Top 6 Ways to Spend Home Equity


There is no limitation on how you can use your built up home equity, however I will share some of the potentially more advantageous ways to make the most of your home equity loan or line of credit.


1. Moving Up

The most common way owners, especially those with growing families use their home equity is by moving up to a bigger home. When you sell your home you will most likely use the sale of that home to pay off the remainder of that home’s loan or mortgage. Any remaining funds from selling your home are considered profit. The profits from your home sale are considered “liquid” home equity and can be used to purchase a bigger home and leverage your home equity even further. If your down payment is big enough, your monthly mortgage payment might be smaller than it was with the residence you sold, even if the home you sold was smaller and less expensive.

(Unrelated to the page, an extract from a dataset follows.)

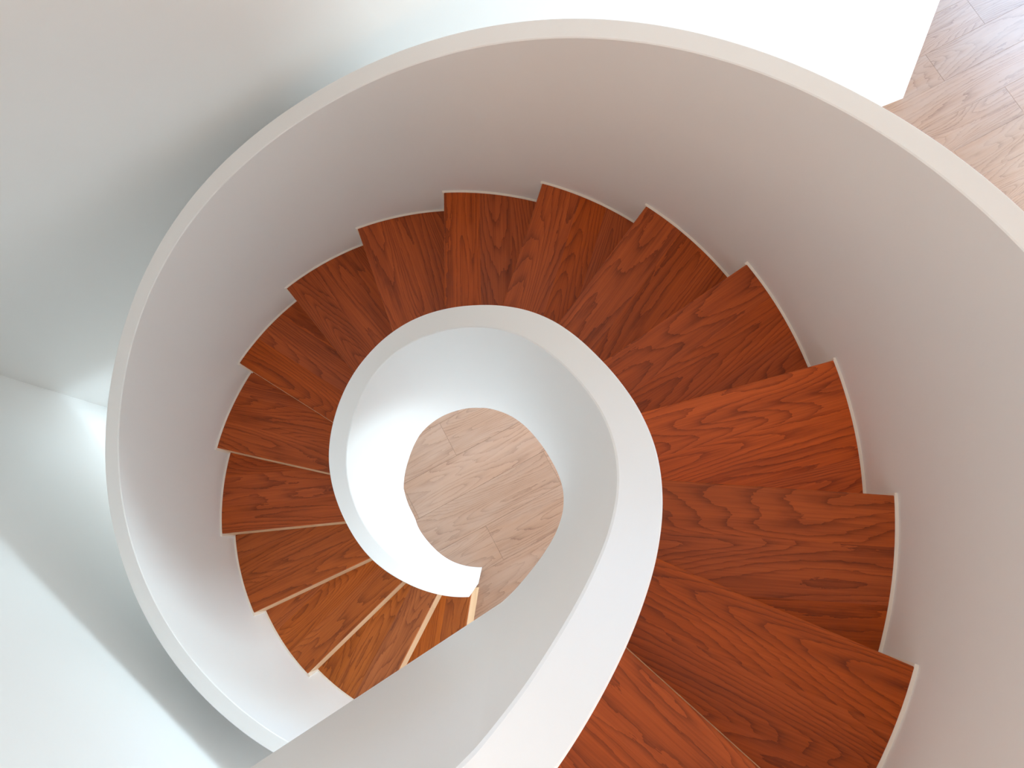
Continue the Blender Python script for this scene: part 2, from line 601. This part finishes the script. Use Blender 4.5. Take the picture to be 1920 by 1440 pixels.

Added Bonus: If you have capital gain from the sale of your primary home you may qualify to exclude up to $250,000 of your income if single or up to $500,000 if you file a joint tax return with your spouse on your taxes. This exemption is only allowed once every two years. You can add the cost of any improvements you made to the home onto your $250,000 if single or $500,000 if married.

2. Home Improvements

Whether you are upgrading and updating your home, making it more livable, or wanting to draw more interest from potential buyers, this is a very common way home equity is used. Check out my blog “Home Remodeling - Is it Worth it?” to learn more about what renovations pay off and those that don’t.

3. College Costs

Student loans are the most common way families pay for higher education, however utilizing a home equity loan may be a great option, especially when home equity loan interest rates are lower than student loan rates.


4. Debt Consolidation

Paying off higher interest debt such as credit cards and car loans is another common way people use their home equity. This typically greatly reduces interest rates while also reducing one’s total monthly payment or expense. Keep in mind that you are turning unsecured debt into secured debt with collateral, that collateral being your home.

5. Emergency Expenses

Experts agree that you should have a minimum of three to six months of liquid funds available in order to pay your bills in case emergency strikes. For most Americans this is not the case. If you find yourself short on money due to an emergency such as an accident leaving you unable to work a home equity line of credit (HELOC) may be the smart way to stay afloat, but be sure you have a plan to repay it before overextending your financing and losing everything.

6. Long Term Investments

Home equity may provide a viable method to access the cash needed to fund other investments, such as a second home, investment property, or to purchase shares in the stock market. You can’t be sure your investment property won’t fail to bring in the rental income needed or that your stock shares won’t lose value, so be sure to weigh and consider all options before making a longer term investment using your home’s equity.


Now that you have an idea of some potentially advantageous ways your home’s equity can be utilized you are quite possibly left wondering how to capture the equity your home has built up in order to put it to use. It’s simple! You borrow money against your home!